I want to backup the server.log every day This isn't a problem but, i want to make the server.log empty without restarting the server. I tried several codes
Code:
cat server.log > backup.log
echo -n > server.log
these commands do make a backup.log with the output and it does empty the server.log BUT the log doesn't save any new outputs. it just stops, but the size of the file increases constantly.
Depending on the particulars of the server you're using and the method it's using for logging you may be able to kill -HUP the process to get it reopen its file handles. Although if it wasn't originally designed for unix/linux it's likely that will disconnect players.
Depending on how the process handles particular signals a HUP may kill and restart it or it may just close and reopen file handles or any variety of other things. Either research it for the individual application or try it while connected and see what happens and if new file handles get opened correctly a after log rotation.
So if im right, your saying that i have to kill the proces, wich means that the server will go offline and restart the server?
try this:
mv server.log server.log.1
tail -f server.log.1
the server should still be writing to server.log.1
killall -HUP edited.x86
now look and see if a new server.log got created. If it did, you're golden. You just mv/kill -HUP any time you want to rotate your log.
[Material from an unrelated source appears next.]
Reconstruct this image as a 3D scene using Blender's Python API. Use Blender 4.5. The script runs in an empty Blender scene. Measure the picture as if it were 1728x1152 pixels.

If it didn't you'll have to try something else.
Most long lived processes interpret sighup as a request to close and reopen the logfile handle, and reread the configuration, if there is one. The idea is that you can have the process perform some housekeeping, without, say, killing connections that are open to it.
nope. Kill doesn't kill processes, it sends signals to processes. Some signals normally cause a process to die. In fact, the _default_ signal that kill sends (if you don't give it one) is SIGTERM (15), which almost always stops the process.
You can send other useful signals to processes using kill also. Signals like USR1 and USR2 are reserved so that you can add a custom signal handler to respond to them. Occasionally people will use USR1 as the log rotation signal, and you'd say 'kill -USR1 12345'.
HUP or "hangup" is leftover from the days of serial comms, and wound up getting co-opted for log rotation (among other things)
Not particularly, it's just a poorly written daemon. You'll have to stop and restart it after you rotate the logs. Perhaps schedule it for Sunday at 4am or something similar.